═══ Rows ═══
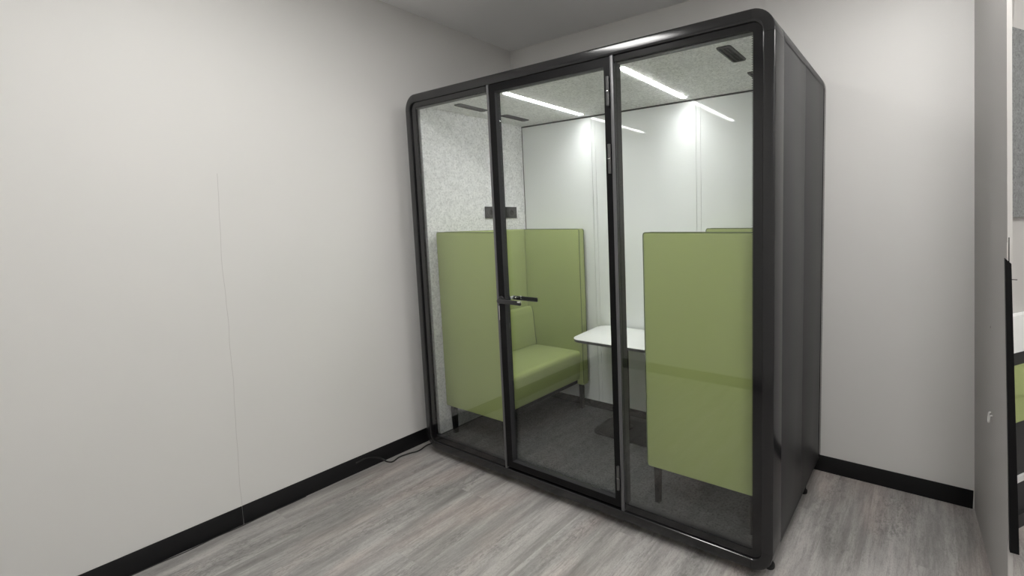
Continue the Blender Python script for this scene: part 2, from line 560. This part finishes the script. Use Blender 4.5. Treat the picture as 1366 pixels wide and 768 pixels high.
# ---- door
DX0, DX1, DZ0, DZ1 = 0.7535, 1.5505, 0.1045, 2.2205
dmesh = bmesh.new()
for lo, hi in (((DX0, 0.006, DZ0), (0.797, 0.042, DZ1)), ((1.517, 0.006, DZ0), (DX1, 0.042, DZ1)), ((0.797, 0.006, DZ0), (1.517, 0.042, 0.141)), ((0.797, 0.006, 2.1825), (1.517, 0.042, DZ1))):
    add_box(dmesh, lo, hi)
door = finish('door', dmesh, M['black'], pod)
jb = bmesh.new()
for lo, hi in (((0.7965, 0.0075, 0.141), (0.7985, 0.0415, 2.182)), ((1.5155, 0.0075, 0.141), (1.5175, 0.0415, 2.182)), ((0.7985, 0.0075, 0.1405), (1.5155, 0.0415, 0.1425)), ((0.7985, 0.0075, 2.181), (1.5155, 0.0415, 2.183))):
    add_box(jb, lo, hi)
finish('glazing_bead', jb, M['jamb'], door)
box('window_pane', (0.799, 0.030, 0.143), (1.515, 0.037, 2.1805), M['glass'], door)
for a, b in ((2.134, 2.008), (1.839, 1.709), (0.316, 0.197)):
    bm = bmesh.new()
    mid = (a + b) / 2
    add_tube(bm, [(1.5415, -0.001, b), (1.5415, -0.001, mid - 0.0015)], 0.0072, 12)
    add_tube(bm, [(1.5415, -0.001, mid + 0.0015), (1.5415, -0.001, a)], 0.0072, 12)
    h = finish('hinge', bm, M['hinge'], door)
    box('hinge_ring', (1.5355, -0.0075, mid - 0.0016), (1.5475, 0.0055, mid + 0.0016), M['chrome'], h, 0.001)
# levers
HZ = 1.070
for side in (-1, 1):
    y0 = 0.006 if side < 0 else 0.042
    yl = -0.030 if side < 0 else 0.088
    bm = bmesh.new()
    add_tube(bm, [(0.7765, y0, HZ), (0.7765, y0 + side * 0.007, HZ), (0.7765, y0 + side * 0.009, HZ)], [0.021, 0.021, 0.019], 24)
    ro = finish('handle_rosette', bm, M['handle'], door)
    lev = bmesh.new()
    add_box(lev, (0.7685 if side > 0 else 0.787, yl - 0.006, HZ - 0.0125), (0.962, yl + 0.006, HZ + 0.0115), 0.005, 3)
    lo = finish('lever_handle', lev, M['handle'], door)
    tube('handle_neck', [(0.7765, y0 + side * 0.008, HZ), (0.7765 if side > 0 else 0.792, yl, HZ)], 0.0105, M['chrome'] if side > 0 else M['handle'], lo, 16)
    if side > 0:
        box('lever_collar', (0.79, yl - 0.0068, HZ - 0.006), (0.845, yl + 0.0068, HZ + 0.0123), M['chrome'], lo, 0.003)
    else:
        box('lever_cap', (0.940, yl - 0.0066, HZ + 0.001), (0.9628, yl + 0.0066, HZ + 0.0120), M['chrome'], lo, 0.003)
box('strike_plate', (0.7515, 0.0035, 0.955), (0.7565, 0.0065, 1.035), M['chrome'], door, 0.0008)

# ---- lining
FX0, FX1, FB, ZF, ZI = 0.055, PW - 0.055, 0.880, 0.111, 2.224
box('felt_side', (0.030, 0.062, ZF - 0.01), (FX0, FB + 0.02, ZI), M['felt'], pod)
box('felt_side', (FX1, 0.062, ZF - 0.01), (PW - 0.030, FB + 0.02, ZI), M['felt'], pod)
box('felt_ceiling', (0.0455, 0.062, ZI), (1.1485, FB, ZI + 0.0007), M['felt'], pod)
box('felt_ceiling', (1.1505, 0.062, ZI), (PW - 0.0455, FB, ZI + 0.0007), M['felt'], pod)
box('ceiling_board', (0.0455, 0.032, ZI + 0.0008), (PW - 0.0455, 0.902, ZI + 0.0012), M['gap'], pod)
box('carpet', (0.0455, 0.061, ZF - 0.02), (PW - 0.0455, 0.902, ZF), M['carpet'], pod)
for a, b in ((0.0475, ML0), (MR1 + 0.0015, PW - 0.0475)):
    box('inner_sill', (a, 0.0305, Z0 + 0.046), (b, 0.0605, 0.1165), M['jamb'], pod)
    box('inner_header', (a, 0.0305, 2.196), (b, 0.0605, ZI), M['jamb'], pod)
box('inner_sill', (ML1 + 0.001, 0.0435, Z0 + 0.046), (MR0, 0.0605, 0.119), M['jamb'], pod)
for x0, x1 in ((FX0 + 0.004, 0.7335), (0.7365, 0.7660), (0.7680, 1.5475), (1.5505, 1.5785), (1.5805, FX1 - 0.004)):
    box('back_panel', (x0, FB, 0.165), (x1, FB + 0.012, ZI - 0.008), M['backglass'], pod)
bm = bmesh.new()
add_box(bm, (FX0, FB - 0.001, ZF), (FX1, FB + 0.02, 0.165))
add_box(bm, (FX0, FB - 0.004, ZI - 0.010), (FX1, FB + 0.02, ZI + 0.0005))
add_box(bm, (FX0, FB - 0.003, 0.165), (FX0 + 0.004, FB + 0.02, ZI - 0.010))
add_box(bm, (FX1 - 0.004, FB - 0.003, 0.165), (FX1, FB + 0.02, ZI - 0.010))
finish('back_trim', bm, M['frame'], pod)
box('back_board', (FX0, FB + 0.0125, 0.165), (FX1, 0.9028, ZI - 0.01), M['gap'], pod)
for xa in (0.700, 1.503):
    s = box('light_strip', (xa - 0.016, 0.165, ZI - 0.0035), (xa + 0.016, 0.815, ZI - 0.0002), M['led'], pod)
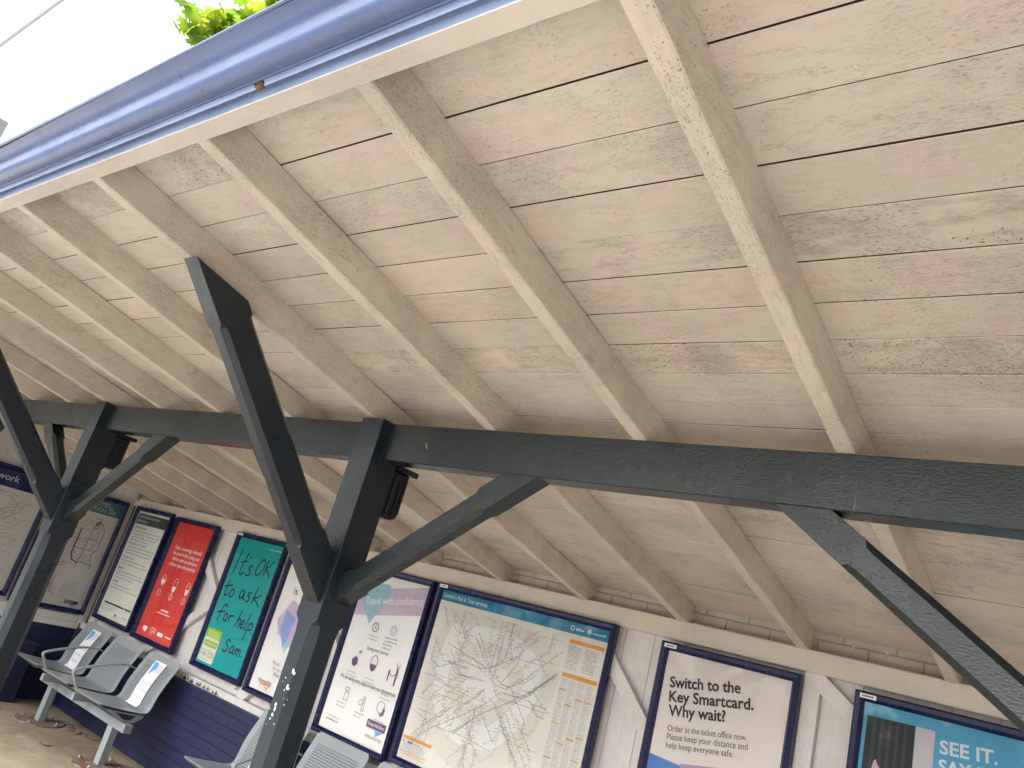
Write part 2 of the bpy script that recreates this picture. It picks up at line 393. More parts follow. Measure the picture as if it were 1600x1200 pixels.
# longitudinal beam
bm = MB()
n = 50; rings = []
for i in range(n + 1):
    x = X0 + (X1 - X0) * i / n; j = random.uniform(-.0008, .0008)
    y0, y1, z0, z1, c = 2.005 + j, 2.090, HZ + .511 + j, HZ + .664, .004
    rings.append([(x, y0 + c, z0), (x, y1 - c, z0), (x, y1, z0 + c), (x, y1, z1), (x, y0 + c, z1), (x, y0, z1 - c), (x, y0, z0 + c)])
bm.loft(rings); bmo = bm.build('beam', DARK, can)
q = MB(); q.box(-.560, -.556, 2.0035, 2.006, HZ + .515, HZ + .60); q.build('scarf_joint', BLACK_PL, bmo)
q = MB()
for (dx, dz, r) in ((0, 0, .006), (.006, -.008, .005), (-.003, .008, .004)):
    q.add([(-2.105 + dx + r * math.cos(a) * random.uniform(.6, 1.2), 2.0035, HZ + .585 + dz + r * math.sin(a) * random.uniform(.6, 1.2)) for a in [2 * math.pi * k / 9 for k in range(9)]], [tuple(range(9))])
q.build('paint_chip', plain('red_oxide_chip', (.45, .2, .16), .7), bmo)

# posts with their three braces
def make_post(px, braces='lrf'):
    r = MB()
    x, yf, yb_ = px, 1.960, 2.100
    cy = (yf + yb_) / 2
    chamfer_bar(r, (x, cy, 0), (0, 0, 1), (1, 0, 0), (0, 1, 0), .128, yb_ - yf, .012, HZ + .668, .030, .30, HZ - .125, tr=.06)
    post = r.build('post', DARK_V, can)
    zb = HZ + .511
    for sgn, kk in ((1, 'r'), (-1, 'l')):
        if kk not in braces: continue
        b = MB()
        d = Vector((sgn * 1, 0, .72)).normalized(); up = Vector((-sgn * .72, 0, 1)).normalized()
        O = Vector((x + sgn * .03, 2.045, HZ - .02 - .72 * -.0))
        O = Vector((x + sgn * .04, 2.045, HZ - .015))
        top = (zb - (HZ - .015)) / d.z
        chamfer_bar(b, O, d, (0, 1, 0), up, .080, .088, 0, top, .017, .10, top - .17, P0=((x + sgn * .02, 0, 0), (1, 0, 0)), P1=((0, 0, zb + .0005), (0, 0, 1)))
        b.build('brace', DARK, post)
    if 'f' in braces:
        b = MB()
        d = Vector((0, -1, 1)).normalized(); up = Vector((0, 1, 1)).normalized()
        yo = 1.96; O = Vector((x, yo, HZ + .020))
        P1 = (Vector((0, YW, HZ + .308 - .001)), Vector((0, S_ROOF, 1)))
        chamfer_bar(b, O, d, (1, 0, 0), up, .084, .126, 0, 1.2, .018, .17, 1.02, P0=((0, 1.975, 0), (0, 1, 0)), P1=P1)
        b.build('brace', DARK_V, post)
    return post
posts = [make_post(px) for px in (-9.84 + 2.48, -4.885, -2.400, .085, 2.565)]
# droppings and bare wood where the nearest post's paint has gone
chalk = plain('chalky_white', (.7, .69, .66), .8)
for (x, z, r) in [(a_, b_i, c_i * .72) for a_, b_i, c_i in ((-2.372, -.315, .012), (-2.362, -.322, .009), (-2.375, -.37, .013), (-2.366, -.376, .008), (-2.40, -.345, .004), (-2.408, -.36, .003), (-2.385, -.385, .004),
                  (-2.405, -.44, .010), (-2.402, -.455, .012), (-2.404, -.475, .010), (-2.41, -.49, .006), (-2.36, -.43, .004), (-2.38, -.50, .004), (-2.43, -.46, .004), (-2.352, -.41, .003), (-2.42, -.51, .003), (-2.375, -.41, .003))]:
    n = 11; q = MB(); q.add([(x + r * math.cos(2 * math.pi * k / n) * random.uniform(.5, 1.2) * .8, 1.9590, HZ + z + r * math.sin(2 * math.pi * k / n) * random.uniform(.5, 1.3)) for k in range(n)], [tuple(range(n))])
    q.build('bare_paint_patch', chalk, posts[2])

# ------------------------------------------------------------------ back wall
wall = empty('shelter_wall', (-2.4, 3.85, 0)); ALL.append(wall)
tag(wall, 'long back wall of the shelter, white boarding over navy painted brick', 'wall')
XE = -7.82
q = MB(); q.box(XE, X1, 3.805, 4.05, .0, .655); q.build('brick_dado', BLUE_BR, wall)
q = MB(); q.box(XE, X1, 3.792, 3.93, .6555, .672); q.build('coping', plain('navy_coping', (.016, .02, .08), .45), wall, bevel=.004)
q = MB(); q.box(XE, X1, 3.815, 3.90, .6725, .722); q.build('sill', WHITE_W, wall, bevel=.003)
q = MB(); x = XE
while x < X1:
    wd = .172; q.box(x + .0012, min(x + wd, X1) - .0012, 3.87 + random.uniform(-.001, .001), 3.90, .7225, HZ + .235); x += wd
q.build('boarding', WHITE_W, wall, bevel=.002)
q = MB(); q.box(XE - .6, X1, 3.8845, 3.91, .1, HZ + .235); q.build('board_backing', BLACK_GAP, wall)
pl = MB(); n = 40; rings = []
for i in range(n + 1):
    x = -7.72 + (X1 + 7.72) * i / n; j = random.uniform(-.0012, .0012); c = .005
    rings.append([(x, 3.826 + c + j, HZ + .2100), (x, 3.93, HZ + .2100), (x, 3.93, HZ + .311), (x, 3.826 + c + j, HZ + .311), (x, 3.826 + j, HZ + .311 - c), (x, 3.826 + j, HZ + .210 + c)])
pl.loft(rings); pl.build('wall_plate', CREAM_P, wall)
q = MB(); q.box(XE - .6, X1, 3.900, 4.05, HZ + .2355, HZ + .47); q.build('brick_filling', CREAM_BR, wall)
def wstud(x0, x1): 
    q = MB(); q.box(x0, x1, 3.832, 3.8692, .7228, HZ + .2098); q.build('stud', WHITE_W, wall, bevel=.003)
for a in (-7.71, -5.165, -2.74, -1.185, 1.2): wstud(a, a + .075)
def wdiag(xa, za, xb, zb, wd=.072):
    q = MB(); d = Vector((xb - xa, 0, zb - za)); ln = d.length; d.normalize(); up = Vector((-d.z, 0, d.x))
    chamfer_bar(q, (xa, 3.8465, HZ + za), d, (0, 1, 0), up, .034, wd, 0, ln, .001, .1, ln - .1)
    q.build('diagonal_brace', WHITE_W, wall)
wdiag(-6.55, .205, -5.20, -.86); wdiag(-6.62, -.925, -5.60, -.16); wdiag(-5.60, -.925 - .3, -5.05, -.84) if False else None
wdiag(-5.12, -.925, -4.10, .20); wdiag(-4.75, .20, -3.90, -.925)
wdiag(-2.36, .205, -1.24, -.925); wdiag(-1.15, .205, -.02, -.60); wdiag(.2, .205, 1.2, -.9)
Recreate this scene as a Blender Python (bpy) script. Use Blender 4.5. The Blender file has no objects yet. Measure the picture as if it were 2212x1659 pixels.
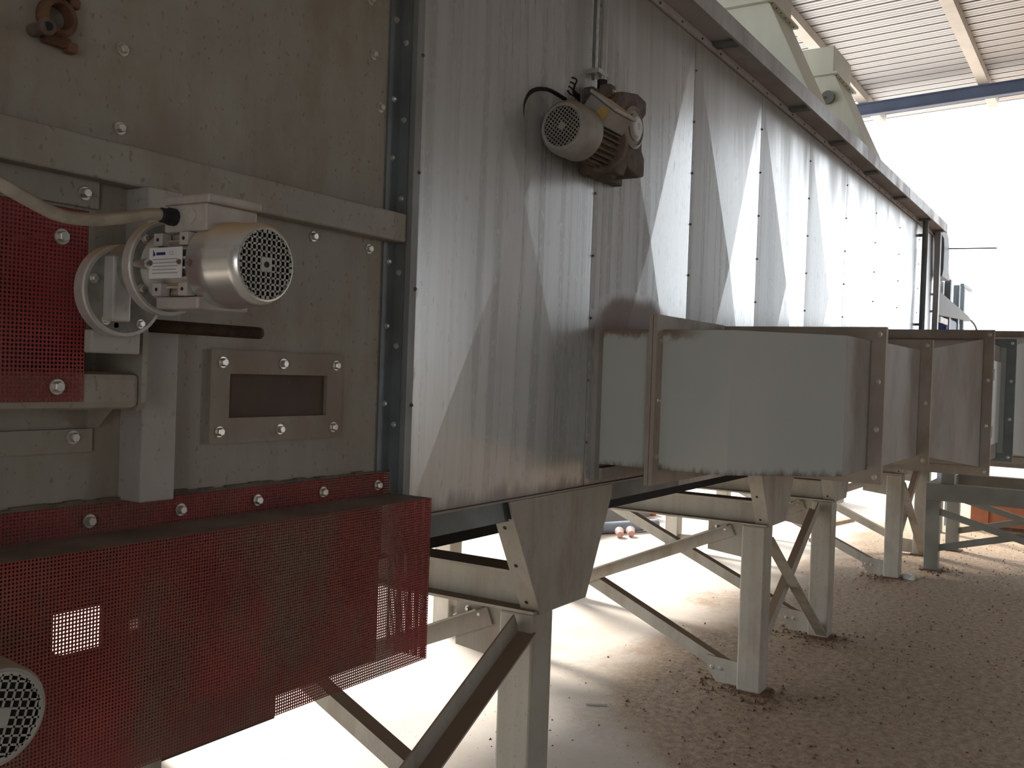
═══
Task prompt ▸ How many of the lines in the listing above hold the word "script"? Report only that figure.

The result ▸ 3